### Goal
Pick out each line with the word "high" from the material that follows.

[start]

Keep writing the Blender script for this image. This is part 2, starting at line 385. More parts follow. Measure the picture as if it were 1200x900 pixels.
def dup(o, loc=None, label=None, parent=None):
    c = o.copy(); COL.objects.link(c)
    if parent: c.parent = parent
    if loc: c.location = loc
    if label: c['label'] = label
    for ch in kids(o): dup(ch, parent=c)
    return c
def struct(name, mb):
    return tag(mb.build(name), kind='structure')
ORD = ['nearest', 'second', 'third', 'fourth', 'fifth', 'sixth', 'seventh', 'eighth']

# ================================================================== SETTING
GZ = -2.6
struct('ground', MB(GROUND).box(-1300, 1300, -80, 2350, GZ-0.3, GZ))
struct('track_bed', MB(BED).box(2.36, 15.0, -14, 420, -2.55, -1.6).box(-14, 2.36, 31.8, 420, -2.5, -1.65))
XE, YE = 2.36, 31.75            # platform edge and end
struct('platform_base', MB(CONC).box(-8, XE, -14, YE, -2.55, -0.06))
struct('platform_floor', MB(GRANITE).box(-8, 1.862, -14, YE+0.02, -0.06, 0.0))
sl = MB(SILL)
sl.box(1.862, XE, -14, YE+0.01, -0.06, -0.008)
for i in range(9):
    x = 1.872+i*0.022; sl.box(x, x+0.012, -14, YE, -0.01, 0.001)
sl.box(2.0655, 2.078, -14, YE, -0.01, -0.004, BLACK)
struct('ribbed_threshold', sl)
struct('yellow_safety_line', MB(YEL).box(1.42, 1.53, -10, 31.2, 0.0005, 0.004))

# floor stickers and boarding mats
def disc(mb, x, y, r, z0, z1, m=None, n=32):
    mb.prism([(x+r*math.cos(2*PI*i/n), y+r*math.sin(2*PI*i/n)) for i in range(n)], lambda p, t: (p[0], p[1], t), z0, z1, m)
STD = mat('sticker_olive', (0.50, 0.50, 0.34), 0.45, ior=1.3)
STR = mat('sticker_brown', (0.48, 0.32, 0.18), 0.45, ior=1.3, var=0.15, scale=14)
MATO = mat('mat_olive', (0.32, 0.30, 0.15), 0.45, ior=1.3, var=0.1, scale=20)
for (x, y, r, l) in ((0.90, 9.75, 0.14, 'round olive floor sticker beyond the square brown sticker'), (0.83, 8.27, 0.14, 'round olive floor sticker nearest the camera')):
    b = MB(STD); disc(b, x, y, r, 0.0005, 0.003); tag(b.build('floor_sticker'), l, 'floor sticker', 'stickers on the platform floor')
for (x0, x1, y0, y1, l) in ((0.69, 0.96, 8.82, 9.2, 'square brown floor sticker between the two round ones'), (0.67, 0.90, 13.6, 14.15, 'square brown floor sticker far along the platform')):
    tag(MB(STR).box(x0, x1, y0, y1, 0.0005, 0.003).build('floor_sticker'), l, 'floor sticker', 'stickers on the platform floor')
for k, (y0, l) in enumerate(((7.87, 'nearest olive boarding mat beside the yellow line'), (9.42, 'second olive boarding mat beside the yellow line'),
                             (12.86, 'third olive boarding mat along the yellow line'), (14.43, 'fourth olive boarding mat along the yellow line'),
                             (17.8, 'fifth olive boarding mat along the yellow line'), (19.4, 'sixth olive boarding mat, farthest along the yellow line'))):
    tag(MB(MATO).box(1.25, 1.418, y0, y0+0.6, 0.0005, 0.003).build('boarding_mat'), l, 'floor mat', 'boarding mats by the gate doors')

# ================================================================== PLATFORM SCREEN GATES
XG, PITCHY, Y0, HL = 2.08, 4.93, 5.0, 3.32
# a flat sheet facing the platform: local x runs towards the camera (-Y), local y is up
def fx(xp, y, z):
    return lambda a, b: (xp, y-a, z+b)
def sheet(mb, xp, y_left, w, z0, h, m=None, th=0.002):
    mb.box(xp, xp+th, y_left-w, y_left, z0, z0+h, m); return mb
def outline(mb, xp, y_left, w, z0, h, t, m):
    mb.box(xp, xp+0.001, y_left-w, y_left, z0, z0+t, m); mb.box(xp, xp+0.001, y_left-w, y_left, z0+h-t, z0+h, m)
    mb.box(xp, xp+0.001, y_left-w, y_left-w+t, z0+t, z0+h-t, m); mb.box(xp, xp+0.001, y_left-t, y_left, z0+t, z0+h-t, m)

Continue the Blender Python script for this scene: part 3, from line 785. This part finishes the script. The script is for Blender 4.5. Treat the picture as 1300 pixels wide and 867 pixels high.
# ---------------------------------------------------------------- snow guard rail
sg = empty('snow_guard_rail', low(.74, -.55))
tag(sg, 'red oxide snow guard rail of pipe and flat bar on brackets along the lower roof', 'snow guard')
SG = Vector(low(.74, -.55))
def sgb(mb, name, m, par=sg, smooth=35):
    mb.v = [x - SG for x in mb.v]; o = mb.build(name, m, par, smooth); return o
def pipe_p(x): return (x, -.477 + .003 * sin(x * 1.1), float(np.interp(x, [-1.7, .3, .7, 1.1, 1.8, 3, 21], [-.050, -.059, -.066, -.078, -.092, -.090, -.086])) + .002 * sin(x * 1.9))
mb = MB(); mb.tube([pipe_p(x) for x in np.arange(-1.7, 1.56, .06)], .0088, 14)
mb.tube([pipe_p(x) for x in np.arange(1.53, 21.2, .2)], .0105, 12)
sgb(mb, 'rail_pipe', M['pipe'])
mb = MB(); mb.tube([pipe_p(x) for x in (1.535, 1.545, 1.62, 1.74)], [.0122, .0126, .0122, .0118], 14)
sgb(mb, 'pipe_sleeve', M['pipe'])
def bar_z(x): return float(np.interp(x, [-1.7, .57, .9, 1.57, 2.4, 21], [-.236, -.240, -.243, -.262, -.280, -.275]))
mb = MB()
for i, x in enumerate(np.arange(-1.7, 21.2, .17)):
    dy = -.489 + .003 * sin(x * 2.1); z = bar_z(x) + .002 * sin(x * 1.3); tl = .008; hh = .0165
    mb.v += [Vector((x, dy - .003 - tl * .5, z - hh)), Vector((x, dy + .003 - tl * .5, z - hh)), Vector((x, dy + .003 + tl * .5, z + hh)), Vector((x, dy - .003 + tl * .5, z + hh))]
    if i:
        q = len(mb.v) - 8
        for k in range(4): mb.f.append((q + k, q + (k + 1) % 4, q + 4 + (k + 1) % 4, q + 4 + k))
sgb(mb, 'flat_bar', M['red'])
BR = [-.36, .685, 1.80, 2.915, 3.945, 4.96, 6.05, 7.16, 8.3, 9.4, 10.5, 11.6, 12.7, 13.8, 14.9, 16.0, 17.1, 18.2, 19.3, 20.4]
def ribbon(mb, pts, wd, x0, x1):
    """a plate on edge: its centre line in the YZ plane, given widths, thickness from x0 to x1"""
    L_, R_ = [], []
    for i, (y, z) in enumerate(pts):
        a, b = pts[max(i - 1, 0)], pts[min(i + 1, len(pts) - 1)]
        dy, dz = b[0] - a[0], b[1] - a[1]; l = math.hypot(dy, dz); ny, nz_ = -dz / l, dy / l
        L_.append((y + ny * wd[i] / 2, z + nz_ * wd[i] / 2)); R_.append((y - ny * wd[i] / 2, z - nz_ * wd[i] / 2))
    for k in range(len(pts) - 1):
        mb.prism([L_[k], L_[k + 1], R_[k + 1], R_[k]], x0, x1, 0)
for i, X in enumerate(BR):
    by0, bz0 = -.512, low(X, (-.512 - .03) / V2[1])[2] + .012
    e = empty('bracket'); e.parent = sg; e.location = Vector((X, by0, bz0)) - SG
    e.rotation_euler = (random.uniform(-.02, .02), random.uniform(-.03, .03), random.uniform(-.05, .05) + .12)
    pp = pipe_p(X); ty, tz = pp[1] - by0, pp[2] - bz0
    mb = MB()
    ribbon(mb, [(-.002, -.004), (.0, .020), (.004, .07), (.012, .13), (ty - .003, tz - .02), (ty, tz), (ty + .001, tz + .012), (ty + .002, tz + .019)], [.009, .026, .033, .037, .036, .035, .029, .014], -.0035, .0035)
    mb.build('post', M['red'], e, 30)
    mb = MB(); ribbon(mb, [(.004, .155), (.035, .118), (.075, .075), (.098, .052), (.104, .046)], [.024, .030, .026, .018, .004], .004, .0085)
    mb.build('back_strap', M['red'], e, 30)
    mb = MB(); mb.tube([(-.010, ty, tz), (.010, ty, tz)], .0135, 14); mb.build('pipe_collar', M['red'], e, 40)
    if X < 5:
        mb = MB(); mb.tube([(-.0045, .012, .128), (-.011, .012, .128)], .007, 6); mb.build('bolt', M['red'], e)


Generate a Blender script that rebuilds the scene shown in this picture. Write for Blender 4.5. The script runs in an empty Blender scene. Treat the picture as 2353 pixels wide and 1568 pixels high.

[end]

### Exercise solution
Continue the Blender Python script for this scene: part 3, from line 785. This part finishes the script. The script is for Blender 4.5. Treat the picture as 1300 pixels wide and 867 pixels high.
Generate a Blender script that rebuilds the scene shown in this picture. Write for Blender 4.5. The script runs in an empty Blender scene. Treat the picture as 2353 pixels wide and 1568 pixels high.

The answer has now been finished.